The actions taken by the operating system for periodic process management are shown in Figure 2. The scheduler examines the list of periodic processes and selects a process to be executed. The choice depends on the process priority, the process periods, the expected execution times, and the deadlines of the ready processes. Sometimes, two processes with different deadlines should be executed at the same clock tick. In such a situation, one process must be delayed. Normally, the system will choose to delay the process with the longest deadline.
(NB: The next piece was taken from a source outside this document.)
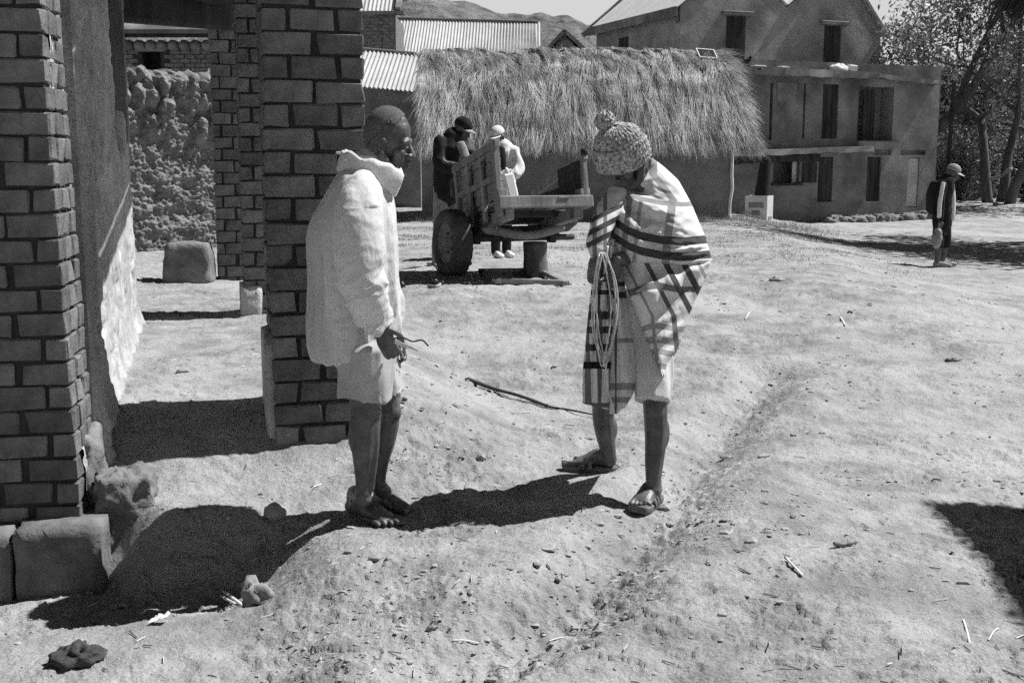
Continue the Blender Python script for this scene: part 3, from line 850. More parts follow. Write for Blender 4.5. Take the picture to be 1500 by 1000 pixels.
# roofs
bk = -fn * dl
for ua, za, (um, zm), ub, zbb in ((-.3, z0e - .30, ap1, u1, zv), (u1, zv, ap2, u2 + .22, ze - .21)):
    top = gw(um, zm + .10, .02); tb = top + bk
    corr_roof(gh, tb, top, gw(ua, za + .10, .02) + bk, sheet_w=1.0, pitch=.12, amp=.02, mt='tin_pale')
    corr_roof(gh, top, tb, gw(ub, zbb + .10, .02), sheet_w=1.0, pitch=.12, amp=.02, mt='tin_pale')
part("eave_board", *beam(gw(-.30, z0e - .24, .3), gw(-.30, z0e - .24, .3) + bk * 1.05, .08, .26), M['concrete'], gh, smooth=False)
part("verge_board", *beam(gw(-.42, z0e - .34, 0) + bk * 1.03, gw(ap1[0], ap1[1] + .06) + bk * 1.03, .10, .18), M['concrete'], gh, smooth=False)
part("verge_board", *beam(gw(u2 + .22, ze - .14, .1), gw(ap2[0], ap2[1] + .08, .1), .10, .10), M['upperplaster'], gh, smooth=False)

# things lying on the flat roof
def cloth_heap(c, r, h, seed, n=26):
    V, F = ell((0, 0, 0), (1, 1, 1), None, n, 14)
    V = V * np.array([r[0], r[1], h]); V += nrm_rows(V) * (.25 * h * fbm3(V * 6 / max(r) + seed, 3, seed))[:, None]
    V[:, 2] = np.maximum(V[:, 2], -h * .35); V[:, 2] += h * .35
    return V @ yaw_ax(fa) + np.asarray(c), F
def onroof(px, back=.3):
    u, z = fp(px, 100, .38); (ua, za), (ub, zb_) = fp(1040, 94, .38), fp(1289, 106, .38)
    z = za + (zb_ - za) * (u - ua) / (ub - ua); return fw(u, z, .38 - back)
solo("sack", *cloth_heap(onroof(1240), (.26, .18), .13, 3), M['palecloth'], "crumpled white sack on the flat roof under the right shutter", "sack")
V, F = box(onroof(1259) + [0, 0, .085], (.22, .2, .17), yaw_ax(fa), .02, .012)
solo("box", V, F, M['palecloth'], "small pale box beside the white sack on the flat roof", "box", smooth=False)
V, F = box(onroof(1158) + [0, 0, .03], (.26, .2, .05), yaw_ax(fa), .01, .008)
solo("flat_sheet", V, F, M['palecloth'], "pale folded sheet lying on the roof edge between the two shutters", "cloth", smooth=False)
V, F = box(onroof(1121) + [0, 0, .025], (.34, .2, .045), yaw_ax(fa), .01, .008)
solo("folded_cloth", V, F, M['palecloth'], "pale folded cloth on the roof edge beside the perched bird", "cloth", smooth=False)
b = onroof(1103)
bird = thing("bird", b, "small dark bird perched on the flat roof edge above the thatch", "bird")
V, N, F = remesh([tube([b + [-.17, 0, .07], b + [-.06, 0, .10], b + [.03, 0, .14], b + [.09, 0, .20]], [.012, .05, .06, .035]), ell(b + [.11, 0, .235], (.038, .035, .036)),
                  tube([b + [.14, 0, .235], b + [.19, 0, .225]], [.012, .003], sub=1), tube([b + [-.14, 0, .075], b + [-.32, 0, .03]], [.03, .018], sub=1)], .012, 1)
part("body", V, F, M['darkcloth'], bird)
for s in (-.025, .025):
    part("leg", *tube([b + [.02, s, .10], b + [.02, s, .0]], [.007, .006], n=6, sub=1), M['darkwood'], bird)

# ---- long corrugated roof behind the thatch, a nearer roof, a brick house, a small gable
def simple_house(name, label, base, pts_front, depth, mt): pass
A, B = at(575, 27, 42), at(789, 33, 42); Cc = at(568, 100, 38.5)
lh = thing("tin_roofed_house", (A[0], 40, 0), "long house under a pale sunlit corrugated roof behind the thatched hut", "house")
corr_roof(lh, A, B + np.array([0.0, 0, 0]), np.array([A[0], 38.6, A[2] - 2.15]), sheet_w=.82, pitch=.105, amp=.02)
part("ridge_cap", *beam(A + [0, 0, .03], B + [0, 0, .03], .22, .04), M['tin'], lh, smooth=False)
Bx = B[0] - .1
part("wall", *prism([(A[0] + .1, 38.9, 0), (A[0] + .1, 38.9, A[2] - 2.05), (A[0] + .1, 42, A[2] - .12), (A[0] + .1, 45, A[2] - 2.1), (A[0] + .1, 45, 0)], (Bx - A[0] - .1, 0, 0)), M['houseplaster'], lh, smooth=False)
corr_roof(lh, B, A, np.array([B[0], 45.4, A[2] - 2.15]), sheet_w=.82, pitch=.105, amp=.02)
A2, B2 = at(500, 70, 33), at(628, 81, 33)
C2 = at(500, 125, 30.6)
nh = thing("low_tin_house", (A2[0], 31, 0), "low dark-walled house with corrugated roof between the brick pillar and the thatch", "house")
corr_roof(nh, A2, B2, C2, sheet_w=.82, pitch=.12, amp=.022)
part("wall", *box(((A2[0] + B2[0]) / 2, 32.4, C2[2] / 2 - .02), (B2[0] - A2[0] - .2, 2.9, C2[2] - .1)), M['hutplaster'], nh, smooth=False)
part("ridge_cap", *beam(A2 + [0, 0, .03], B2 + [0, 0, .03], .2, .04), M['tin'], nh, smooth=False)
corr_roof(nh, B2, A2, np.array([B2[0], 35.0, C2[2]]), sheet_w=.82, pitch=.12, amp=.022)
bx0, bx1 = at(500, 40, 36), at(579, 40, 36)
zt = at(579, 22, 36)[2]
bh = thing("brick_house", (bx1[0] - .8, 36.5, 0), "brick house corner with tin roof rising just right of the brick pillar", "house")
part("wall", *box(((bx0[0] + bx1[0]) / 2, 37.4, zt / 2), (bx1[0] - bx0[0], 2.8, zt)), M['brick'], bh, smooth=False)
vx = at(565, 40, 36)[0]
part("corner_pier", *box(((vx + bx1[0]) / 2 + .02, 35.99, zt / 2), (bx1[0] - vx, .14, zt - .02)), M['brick'], bh, smooth=False)
part("eave_board", *box(((bx0[0] + bx1[0]) / 2 + .15, 35.8, zt + .02), (bx1[0] - bx0[0] + .3, .35, .09)), M['concrete'], bh, smooth=False)
nbb = MB()
for k in range(int((zt - 2.6) / .1)):            # courses of the pale brickwork
    z = 2.6 + k * .1
    for j in range(8):
        x0 = bx1[0] - .02 - j * .245 - (.12 if k % 2 else 0)
        if x0 - .235 < bx0[0]: continue
        nbb.add(*box((x0 - .1175, 35.995 - (.07 if x0 > vx else 0), z + .045), (.228, .03, .088)))
part("joined_bricks", *nbb.get(), M['brick'], bh, smooth=False, kind='stuff')
corr_roof(bh, np.array([bx0[0], 37.4, zt + 1.25]), np.array([bx1[0] + .1, 37.4, zt + 1.25]), np.array([bx0[0], 35.7, zt + .07]), sheet_w=.82, pitch=.12, amp=.02)
part("verge_board", *beam((bx1[0] + .12, 35.65, zt + .10), (bx1[0] + .12, 37.4, zt + 1.32), .16, .16), M['concrete'], bh, smooth=False)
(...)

Processes that have to respond quickly to asynchronous events may be interruptdriven. The computer’s interrupt mechanism causes control to transfer to a predetermined memory location. This location contains an instruction to jump to a simple and fast interrupt service routine. The service routine disables further interrupts to avoid being interrupted itself. It then discovers the cause of the interrupt and initiates, with a high priority, a process to handle the stimulus causing the interrupt. In some high-speed data acquisition systems, the interrupt handler saves the data that the interrupt signaled was available in a buffer for later processing. Interrupts are then enabled again and control is returned to the operating system.

At any one time, there may be several processes, all with different priorities, that could be executed. The process scheduler implements system-scheduling policies that determine the order of process execution. There are two commonly used scheduling strategies :

  1. Non-pre-emptive scheduling Once a process has been scheduled for execution it runs to completion or until it is blocked for some reason, such as waiting for input. This can cause problems, however, when there are processes with different priorities and a high-priority process has to wait for a low-priority process to finish.
  2. Pre-emptive scheduling The execution of an executing process may be stopped if a higher-priority process requires service. The higher-priority process preempts the execution of the lower-priority process and is allocated to a processor.
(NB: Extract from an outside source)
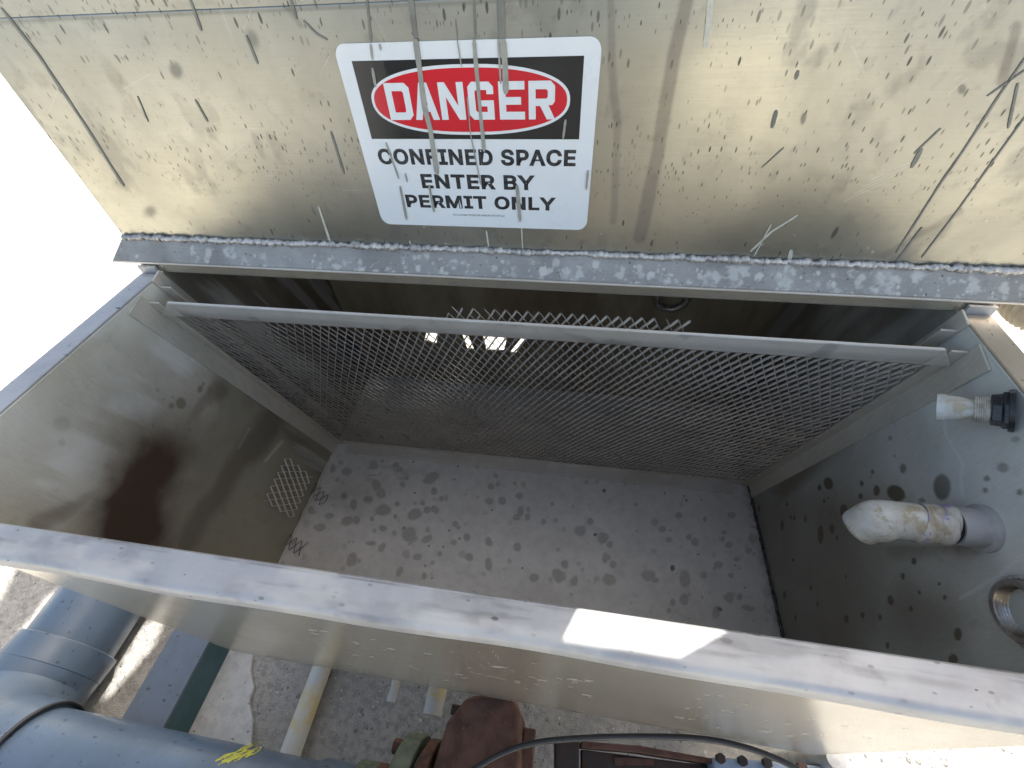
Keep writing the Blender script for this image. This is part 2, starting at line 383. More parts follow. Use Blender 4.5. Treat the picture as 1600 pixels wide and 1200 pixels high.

Within these strategies, different scheduling algorithms have been developed. These include round-robin scheduling, where each process is executed in turn, rate monotonic scheduling, where the process with the shortest period (highest frequency) is given priority; and shortest deadline first scheduling, where the process in the queue with the shortest deadline is scheduled (Burns and Wellings, 2009).

Information about the process to be executed is passed to the resource manager. The resource manager allocates memory and, in a multiprocessor system, also adds a processor to this process. The process is then placed on the ‘ready list’, a list of processes that are ready for execution. When a processor finishes executing a process and becomes available, the dispatcher is invoked. It scans the ready list to find a process that can be executed on the available processor and starts its execution.